When posting about a MES event, include pertinent information such as when is the event, where is the event, and how much the event will cost. Are there particular do’s and don’ts about the event, is there some place in particular people should park, and certain rules they need to know about the site? Make sure people know what is expected of them at the event, and what they’ll get out of it. If a social event is given no advance planning of 48 hours or more notice and not all club members were invited, then this cannot be considered a club related social event.

If the domain or chapter has a Facebook or social media site to announce the event, put all the relevant information up on that site so members can refer back to it as often as they need to. Place sign-up information there if folks are expected to bring donations to the event.
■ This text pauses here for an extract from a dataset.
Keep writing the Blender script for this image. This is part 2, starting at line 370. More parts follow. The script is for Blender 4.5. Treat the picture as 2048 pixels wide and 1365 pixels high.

Make sure that if there is a cost associated with the event that this is also noted in the announcement.

Online sites that make social organization easier

  • Shutterfly
  • Big Tent
  • Evite
  • Punchbowl
  • Eventbrite
  • Meetup

At the Event

Taking pictures of events is a good way to help promote future activities and having members connect to events. Please keep in mind to ask people if they mind their picture being taken and send the photos of the events out to the group afterwards.

Have fun. Seriously, don’t forget that the main reason we have social events is so we can enjoy ourselves and the company of our friends.

The on-site coordinator should remind members to clean up after themselves and solicit help from members to assist cleaning up. Leaving the space in the same shape as it was when the group arrived helps create a good impression on the hosts to hold future events.